Sunday, November 21, 2010

Five Questions for an Editor: Jeffrey Woodward

Our Five Questions interview this month is with Jeffrey Woodward of Haibun Today.  (For those who haven't heard of the haibun before, it is a writing form that incorporates prose writing with haiku-- sometimes one of each, sometimes more than one of each.)

Let's see what he has to say...

1. There are obviously formal/technical differences between the haiku and the haibun. What would you say are some of the "spiritual" differences, or the differences of effect?

Haiku is remarkably democratic. The literate person who learns its basic principles and techniques has a fair chance of composing passable examples and, in “seventeen syllables or less,” of convincing his contemporaries, occasionally, that he has said more than he, in fact, has. Roland Barthes, in Empire of Signs, offered a lucid explanation for why this is so when he wrote, “While being quite intelligible, the haiku means nothing, and it is by this double condition that it seems open to meaning in a particularly available, serviceable way...”

Haibun cannot mean everything by meaning nothing, as Barthes implied haiku might, and it cannot do so precisely because it invites the many complications that haiku, by its brevity, forbids. The margin for ambiguity shrinks with each added syllable, sentence or paragraph and with each narrative or expository turn that haibun admits. Writers
of even a modest haibun of one or two hundred words are unlikely to convince an intelligent reader of their profundity, therefore, unless what they have written, in fact, is profound. One distinction between haiku and haibun is the degree of difficulty. Haibun must accept and compound risk even as haiku seeks to avoid or minimize the same. Consider haibun as a journey over unexplored terrain, the destination undetermined or unknown.

2. In your 2009 interview with Contemporary Haibun Online, you discuss haiku's "escape" from the orthodox English 5-7-5 structure. How has this benefited haiku and haibun?

This communal shift, if you will, from observation of a syllabic rule to today’s free treatment is a matter for the literary historian of haiku. The characterization of this change as an escape from orthodoxy, on the other hand, belongs to my interviewer and not to me. What the majority of practitioners did yesterday or does today can be only of relative interest from the point-of-view of haiku as literary art. Significant poets have always been in the minority and what they write, whether it accomodates or violates a syllabic norm, inevitably commands the serious reader’s attention.

3. Earlier in the same interview, you joke about your initial experiences with haiku and how you came to know the form as having "consisted of 17 syllables—neither one more nor one less." After the breaking of the orthodox mold, is there a place for counting syllables or morae/on to fit a fixed form?

A strong poet will adopt the form that is most suitable for his current purpose, whether that form is free or fixed. The existence of any form is an invitation to the poet to attempt to master and exploit it. A haiku will be judged strong or weak, in my opinion, not according to whether it has or does not have x-number of syllables but according to the genius of its composer.

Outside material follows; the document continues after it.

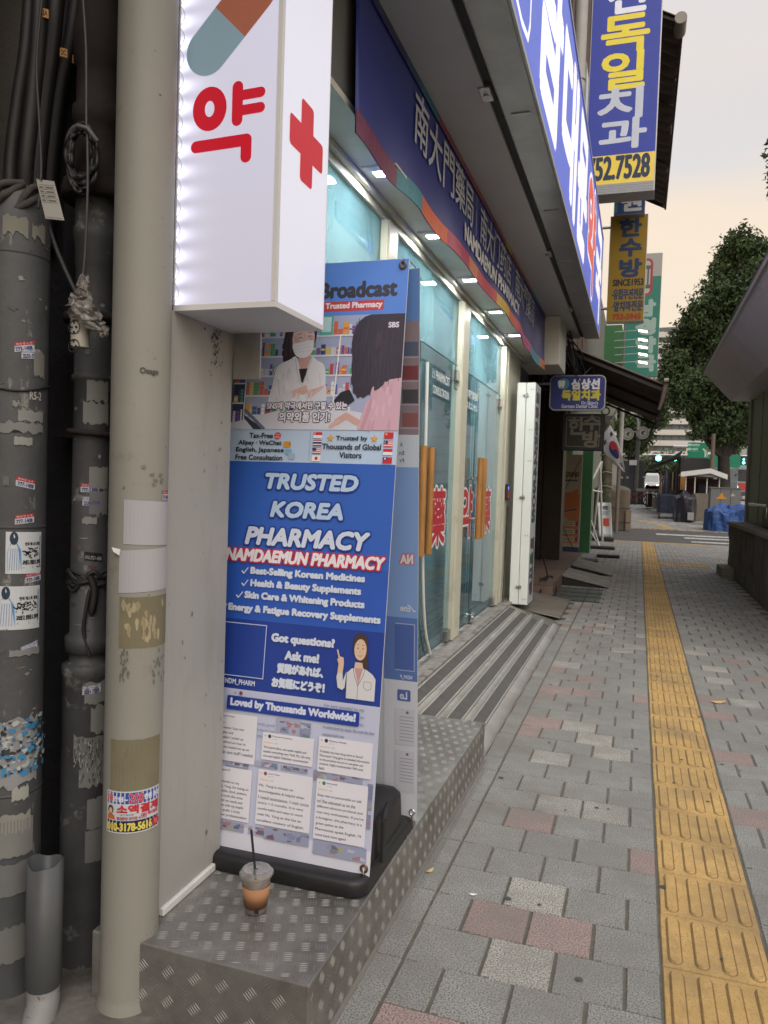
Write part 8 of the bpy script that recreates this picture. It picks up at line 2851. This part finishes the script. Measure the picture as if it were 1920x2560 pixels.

Counting syllables will continue to have a place in haiku as long as one poet can demonstrate its place by his good practice.

4. Building on the previous question, what is your take on New Formalism?

New Formalism is a convenient handle for literary critics and publicists. One need only remember that Imagism, to cite a well-known example, was broad enough to contain Ezra Pound and Amy Lowell, H.D. and Richard Aldington, in order to remind oneself that little of substance can be learned from the simplifications that are employed in naming and marketing a literary school. New Formalism reinvigorated the flagging debate about poetic form and its place in modern or post-modern poetry that the New Criticism had initiated in the 30s and 40s. Important formalist poets, however, were publishing long before the advent of New Formalism; Stanley Kunitz, Yvor Winters and Howard Nemerov might be cited nor should we forget the examples of Robert Frost or Edwin Arlington Robinson, of Wallace Stevens, Marianne Moore or Hart Crane. No art is without form. It should not be considered a provocation, therefore, to observe that there is little that is new in New Formalism’s advocacy of form.

5. What advice would you have for burgeoning poets who have written some haiku but have yet to try the haibun form? What might motivate them to try it?

Study the best haibun available in print and online. Try, when you happen upon an appropriate and powerful model, to learn the author’s techniques by imitation. When you have learned all that you can through imitation, do otherwise. And what might motivate the burgeoning poet to try haibun? An opportunity to discover the New World-- by traversing the globe itself or by looking closely around his own room.





JEFFREY WOODWARD resides in Detroit, MI. His poems and articles are published in periodicals throughout North America, Europe and Asia. He currently edits Haibun Today and formerly edited Modern Haibun & Tanka Prose. A collection of his poems, In Passing, was published in 2007 and he edited The Tanka Prose Anthology in 2008.